Nous trouvons très dommage qu’on ne retrouve pas ces artistes dans une galerie, qu’ils n’aient pas l’exposition méritée. Salomé et moi avons donc créé un évènement qu’on pense important pour la jeune création. L’idée aussi est d’avoir un public qui parfois se sent rejeté, ou pas à sa place dans les foires et galeries d’art. Par la gratuité, on amène de la culture à tout le monde. T’es pas obligé de venir, mais si tu viens, ça ne va rien te coûter : tu peux passer un moment sympa, voir des œuvres, aimer ou non…

L’Atelier de Paname est le lieu où l’on travaille tous qui est devenu ensuite un label regroupant des talents. Tout le monde est libre de son projet, mais l’idée est de faire partie d’une famille, très ouverte, dans laquelle on est tous très contents de travailler ensemble. L’Atelier de Paname se greffe à des événements ou crée parfois ses propres événements pour présenter ses talents. Mais ça n’a pas la vocation comme la Biennale, de revenir tous les deux ans. Il n’y a pas de rendez-vous fixe, mais plutôt des collaborations avec différentes marques, différents mécènes. Par exemple, le Tranoï a invité l’Atelier de Paname pour la dernière Fashion Week. L’objectif est de présenter à ces différents collaborateurs des univers d’artistes qui peuvent s’adapter à un lieu, à un temps, etc..

Pour vous, la démocratisation de l’art contemporain semble un enjeu important. Penses-tu qu’il faut arrêter de s’en tenir à un public d’avertis pour apprécier l’art contemporain à sa juste valeur ? 

Pour moi c’est un enjeu important. Mais je trouve que le terme « démocratisation de l’art » peut faire pédant. On l’avait mis dans un de nos communiqués de presse, puis retiré. L’idée n’est pas que nous allons démocratiser l’art pour vous, mais que nous tous, avec le public, on va se l’approprier.

Lors d’un vernissage dans une galerie, certains de mes potes un peu « street » qui n’avaient pas forcément les codes sont venus tels qu’ils sont. Ils ont été gênés : « t’aurais dû nous dire, je me serais habillé pour l’occasion. » J’ai trouvé cela triste et ridicule l’image qu’on a de l’art, d’une galerie, des musées. La réalité est qu’une œuvre d’art est délivrée par l’artiste, pour tous les publics. Je trouve que la caste est antinomique avec l’art. À l’époque, on demandait aux grands peintres de réaliser des œuvres pour apprendre au peuple les passages de la Bible. L’artiste a aussi cette fonction de passer des messages.

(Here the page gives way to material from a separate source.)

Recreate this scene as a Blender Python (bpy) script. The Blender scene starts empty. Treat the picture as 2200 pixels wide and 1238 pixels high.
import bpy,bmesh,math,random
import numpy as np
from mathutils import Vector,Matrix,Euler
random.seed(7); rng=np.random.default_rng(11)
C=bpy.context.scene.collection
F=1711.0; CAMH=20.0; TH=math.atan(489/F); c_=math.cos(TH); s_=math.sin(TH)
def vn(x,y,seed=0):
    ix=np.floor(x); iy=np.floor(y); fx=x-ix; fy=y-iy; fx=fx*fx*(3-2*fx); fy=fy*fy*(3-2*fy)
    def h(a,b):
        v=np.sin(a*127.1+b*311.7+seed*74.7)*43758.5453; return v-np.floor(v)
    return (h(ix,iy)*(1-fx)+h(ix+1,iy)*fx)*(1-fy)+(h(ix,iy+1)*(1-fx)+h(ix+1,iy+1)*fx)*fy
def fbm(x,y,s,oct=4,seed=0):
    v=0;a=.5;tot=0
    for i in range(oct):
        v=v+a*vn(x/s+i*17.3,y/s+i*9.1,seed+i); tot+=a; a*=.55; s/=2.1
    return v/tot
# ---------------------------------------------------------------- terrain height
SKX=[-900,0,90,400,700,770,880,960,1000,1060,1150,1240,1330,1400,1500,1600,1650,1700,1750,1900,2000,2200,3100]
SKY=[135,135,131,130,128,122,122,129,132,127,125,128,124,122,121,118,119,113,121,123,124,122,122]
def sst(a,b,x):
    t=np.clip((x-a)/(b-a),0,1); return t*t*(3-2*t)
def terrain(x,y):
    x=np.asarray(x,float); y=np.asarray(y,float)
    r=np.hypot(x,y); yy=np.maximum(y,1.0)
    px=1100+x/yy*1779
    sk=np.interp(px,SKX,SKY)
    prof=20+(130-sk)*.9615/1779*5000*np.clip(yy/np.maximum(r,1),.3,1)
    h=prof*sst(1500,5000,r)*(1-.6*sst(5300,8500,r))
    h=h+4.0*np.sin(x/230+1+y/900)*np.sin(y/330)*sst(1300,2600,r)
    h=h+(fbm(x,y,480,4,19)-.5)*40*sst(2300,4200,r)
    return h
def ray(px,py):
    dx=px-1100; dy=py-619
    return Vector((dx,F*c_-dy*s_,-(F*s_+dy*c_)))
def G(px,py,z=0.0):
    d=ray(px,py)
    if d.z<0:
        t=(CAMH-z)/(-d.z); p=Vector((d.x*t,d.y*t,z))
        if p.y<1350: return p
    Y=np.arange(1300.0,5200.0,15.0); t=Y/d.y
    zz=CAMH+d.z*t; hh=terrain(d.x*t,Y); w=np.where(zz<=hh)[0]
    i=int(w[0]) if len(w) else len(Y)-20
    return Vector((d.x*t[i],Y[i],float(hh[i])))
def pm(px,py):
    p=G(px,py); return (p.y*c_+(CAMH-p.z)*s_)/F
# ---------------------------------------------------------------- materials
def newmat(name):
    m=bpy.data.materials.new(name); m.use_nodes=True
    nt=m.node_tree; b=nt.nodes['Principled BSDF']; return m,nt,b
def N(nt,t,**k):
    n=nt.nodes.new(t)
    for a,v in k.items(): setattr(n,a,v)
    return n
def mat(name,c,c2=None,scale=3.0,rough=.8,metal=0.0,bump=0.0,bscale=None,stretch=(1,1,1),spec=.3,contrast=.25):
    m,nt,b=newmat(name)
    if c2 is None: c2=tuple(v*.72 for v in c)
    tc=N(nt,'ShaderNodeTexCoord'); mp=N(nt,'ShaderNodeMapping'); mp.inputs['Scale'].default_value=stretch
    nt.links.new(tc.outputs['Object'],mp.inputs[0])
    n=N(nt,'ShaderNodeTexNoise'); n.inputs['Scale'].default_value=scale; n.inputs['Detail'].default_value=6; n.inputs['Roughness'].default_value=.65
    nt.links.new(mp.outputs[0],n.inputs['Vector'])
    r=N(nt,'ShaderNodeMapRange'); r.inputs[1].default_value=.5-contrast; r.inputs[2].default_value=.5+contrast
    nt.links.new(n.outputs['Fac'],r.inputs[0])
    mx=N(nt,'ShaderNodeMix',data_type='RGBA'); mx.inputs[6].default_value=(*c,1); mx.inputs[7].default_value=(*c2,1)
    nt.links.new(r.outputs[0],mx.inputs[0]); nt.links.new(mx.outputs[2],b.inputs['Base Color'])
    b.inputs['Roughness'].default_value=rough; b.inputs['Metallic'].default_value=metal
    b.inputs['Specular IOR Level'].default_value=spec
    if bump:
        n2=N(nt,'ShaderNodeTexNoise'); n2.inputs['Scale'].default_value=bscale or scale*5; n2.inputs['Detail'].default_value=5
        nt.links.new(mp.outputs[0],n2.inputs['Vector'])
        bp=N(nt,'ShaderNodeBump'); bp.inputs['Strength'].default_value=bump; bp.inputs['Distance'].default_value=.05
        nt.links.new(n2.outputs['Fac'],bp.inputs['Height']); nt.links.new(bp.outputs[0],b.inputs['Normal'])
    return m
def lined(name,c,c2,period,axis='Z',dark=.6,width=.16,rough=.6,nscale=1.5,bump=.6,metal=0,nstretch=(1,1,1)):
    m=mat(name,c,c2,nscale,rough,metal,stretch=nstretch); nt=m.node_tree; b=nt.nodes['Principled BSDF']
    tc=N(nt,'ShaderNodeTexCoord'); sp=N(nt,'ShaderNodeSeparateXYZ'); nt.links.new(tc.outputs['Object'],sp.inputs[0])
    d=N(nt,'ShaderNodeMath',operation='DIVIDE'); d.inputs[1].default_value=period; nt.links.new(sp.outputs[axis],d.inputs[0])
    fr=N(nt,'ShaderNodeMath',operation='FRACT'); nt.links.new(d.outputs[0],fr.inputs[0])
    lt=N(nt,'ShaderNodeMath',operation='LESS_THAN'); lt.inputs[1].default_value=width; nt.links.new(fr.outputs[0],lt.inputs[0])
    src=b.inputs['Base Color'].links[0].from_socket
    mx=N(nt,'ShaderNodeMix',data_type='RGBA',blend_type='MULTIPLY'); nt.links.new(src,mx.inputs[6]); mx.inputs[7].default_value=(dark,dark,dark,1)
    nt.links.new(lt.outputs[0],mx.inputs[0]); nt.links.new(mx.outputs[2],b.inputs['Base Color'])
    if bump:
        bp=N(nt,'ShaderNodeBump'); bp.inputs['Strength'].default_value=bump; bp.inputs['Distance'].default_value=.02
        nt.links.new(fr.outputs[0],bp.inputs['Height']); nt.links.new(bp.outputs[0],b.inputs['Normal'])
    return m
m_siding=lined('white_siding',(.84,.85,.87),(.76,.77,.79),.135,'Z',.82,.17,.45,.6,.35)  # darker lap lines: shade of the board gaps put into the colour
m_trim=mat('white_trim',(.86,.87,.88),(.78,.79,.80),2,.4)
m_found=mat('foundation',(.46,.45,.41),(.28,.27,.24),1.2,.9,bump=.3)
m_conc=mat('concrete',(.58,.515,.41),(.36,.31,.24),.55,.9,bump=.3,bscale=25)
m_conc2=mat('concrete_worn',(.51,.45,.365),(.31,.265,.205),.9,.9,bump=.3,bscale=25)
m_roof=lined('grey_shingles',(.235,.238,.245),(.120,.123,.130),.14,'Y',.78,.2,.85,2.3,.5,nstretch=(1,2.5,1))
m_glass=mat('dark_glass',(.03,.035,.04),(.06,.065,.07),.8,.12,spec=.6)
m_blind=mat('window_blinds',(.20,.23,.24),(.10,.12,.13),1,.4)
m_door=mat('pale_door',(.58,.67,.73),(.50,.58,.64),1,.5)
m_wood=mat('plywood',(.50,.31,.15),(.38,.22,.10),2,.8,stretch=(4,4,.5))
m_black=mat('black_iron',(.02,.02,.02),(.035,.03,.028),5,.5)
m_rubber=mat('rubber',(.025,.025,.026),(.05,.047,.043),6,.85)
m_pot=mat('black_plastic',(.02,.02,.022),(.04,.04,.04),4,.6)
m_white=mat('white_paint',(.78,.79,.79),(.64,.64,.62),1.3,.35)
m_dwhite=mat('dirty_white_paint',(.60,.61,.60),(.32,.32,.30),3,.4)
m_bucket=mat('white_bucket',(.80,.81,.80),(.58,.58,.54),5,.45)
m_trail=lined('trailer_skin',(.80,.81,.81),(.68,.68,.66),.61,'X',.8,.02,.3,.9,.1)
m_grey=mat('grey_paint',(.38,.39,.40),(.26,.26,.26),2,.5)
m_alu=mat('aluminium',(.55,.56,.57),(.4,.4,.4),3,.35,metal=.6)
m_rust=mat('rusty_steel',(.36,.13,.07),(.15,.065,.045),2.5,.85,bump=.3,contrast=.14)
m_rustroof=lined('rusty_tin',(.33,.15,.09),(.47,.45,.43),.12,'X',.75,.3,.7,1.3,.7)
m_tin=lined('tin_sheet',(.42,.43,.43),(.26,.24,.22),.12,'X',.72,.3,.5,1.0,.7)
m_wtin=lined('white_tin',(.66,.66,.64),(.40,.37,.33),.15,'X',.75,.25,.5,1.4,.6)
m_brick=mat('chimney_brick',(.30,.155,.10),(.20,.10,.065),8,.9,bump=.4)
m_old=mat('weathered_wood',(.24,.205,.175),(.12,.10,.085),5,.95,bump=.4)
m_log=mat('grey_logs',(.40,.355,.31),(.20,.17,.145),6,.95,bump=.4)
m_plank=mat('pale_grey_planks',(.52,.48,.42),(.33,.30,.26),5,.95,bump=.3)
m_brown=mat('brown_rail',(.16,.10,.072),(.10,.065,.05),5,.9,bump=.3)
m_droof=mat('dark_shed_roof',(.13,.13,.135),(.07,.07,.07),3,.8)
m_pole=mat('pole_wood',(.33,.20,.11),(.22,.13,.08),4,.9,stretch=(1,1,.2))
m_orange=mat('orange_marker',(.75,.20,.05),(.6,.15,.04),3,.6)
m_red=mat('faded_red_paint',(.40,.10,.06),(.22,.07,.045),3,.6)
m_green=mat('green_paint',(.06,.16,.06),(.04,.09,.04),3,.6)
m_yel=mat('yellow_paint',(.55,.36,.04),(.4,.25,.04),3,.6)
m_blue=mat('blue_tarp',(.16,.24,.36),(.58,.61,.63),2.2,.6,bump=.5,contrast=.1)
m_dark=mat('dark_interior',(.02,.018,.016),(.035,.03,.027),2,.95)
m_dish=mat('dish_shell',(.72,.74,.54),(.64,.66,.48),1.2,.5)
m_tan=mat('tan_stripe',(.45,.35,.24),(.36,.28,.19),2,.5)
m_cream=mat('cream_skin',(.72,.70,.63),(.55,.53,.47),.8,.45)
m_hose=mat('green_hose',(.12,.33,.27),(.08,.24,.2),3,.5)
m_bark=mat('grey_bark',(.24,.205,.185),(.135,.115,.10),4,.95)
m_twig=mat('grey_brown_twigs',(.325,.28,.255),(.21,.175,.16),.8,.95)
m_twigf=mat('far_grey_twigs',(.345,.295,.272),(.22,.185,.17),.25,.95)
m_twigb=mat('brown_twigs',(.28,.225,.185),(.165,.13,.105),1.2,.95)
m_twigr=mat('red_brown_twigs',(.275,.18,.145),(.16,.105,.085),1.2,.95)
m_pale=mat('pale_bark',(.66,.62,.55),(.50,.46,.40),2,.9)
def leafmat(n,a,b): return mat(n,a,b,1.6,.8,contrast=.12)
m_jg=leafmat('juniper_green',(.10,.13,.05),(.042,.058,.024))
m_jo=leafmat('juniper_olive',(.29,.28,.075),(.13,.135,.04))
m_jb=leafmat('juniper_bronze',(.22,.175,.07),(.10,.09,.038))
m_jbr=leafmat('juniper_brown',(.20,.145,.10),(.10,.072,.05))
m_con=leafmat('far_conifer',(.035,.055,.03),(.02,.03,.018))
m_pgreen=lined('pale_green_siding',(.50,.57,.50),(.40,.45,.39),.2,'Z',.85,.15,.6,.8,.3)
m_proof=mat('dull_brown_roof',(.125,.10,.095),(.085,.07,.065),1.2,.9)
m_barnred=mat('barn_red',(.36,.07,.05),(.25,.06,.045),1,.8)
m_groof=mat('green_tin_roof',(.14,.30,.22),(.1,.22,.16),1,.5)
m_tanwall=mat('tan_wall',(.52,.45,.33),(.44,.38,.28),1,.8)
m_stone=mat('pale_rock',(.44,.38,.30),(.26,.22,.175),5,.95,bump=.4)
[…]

À notre époque, il faut aussi apprendre à casser le schéma. Les artistes créent pour tout le monde. L’œuvre n’est pas qu’un prix vendu chez Sotheby’s, un artiste n’est pas qu’un gérant d’entreprise qui sort et signe des produits. [ Donc Jeff Koons, c’est pas trop ton truc ?] Si,si, j’adore Jeff Koons ! Il est très sincère dans sa démarche, pense ses projets, les pose sur papiers puis va chercher le meilleur artisan possible pour réaliser son œuvre. Ensuite, il se l’approprie, comme un Marcel Duchamp contemporain, passé par Wall Street. Pour moi, le procès contre Koons est un faux procès. Tous les artistes ont des artisans. 

À l’occasion de la Fashion Week, ton armée de Playmobil s’est retrouvée exposée sur les marches de la Bourse de Paris. Est-il important pour toi d’envisager des collaborations avec d’autres domaines que l’art à proprement parler? 

C’est très important, même vital pour les artistes. Collaborer avec des lieux, ou même des fondations et des marques, c’est un nombre de possibilités d’expositions, de rencontres avec le public – un autre public que celui qu’on aimerait avoir- qui est énorme. Moi je n’aimerais pas m’en passer. Une galerie, un musée c’est un parcours classique. Mais j’ai aussi envie d’être présent pendant la Fashion Week ou à d’autres évènements. Au travers de différents vecteurs, il faut essayer d’amener de l’art contemporain, du jeune art contemporain. Je trouve que l’envie du Tranoï de créer cette passerelle entre la Fashion week et les artistes a été une très bonne idée. L’idée est de ramener le public des événements vers nos œuvres, c’est-à-dire autre chose qu’un art contemporain complètement aseptisé.

Quels sont tes projets pour la suite ? 

Salomé vient de finir une collaboration avec Nike qui sera publiée sur @Madofficiel en février. Pour l’Atelier de Paname, Mounir Ayache va exposer avec Charlotte le Bon – elle aussi artiste à l’Atelier – à la galerie Cinéma. Quant à moi, je vais exposer l’Armée au Carrousel du Louvre. On n’est donc pas encore tout à fait au Louvre, mais on s’y rapproche doucement.